In his article, “The Power of Quiet Selling,” Rob Thomas suggests asking thoughtful questions that help you as a salesman and them as a buyer to understand what the priorities really are. He says, “By asking questions, you invite the prospect’s active involvement. You approach a decision together.” Based on this collaborative approach, Thomas said that his clients see him as a genuinely helpful and trusted advisor.

After this atmosphere of trust has been established, Thomas advises salespeople to “follow up with even more questions to help them reach their own conclusions.”

Of course, the partner skill to asking questions is listening to responses. Michaels suggests taking a relaxed approach. “Too many of us come to the sales table with our own agenda. We are sometimes too busy thinking about quotas, promotions and commissions. A salesperson with an agenda tends to push too hard and often doesn’t listen well.”
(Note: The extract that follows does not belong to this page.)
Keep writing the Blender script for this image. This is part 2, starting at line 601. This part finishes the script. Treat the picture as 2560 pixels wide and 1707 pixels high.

She says that a sales representative serves the customer best by finding out what they need, want and expect from whatever is being sold.

In my seminars, I have offered attendees a personal reflection sheet that allows them to assess their own listening characteristics:
• What are some of the common mental distractions that keep me from paying attention to what someone is saying?
• How would a speaker/presenter know that I have lost interest or am not paying attention?
• In what kind of situation and to what kind of people do I tend to talk too much?
• In what kind of situation and to what kind of people do I tend to jump to conclusions or interrupt?
• In what areas do I need to improve as a listener and in what ways can I make progress?
• Identify someone in your personal or professional life that is an effective listener. What makes them effective?

Consider how effectively you interact with customers or potential customers and whether improving your skills at asking pertinent questions and listening to the responses might help you in your sales success. As Zig Ziglar said, “You can have everything in life that you want if you just give enough other people what they want.”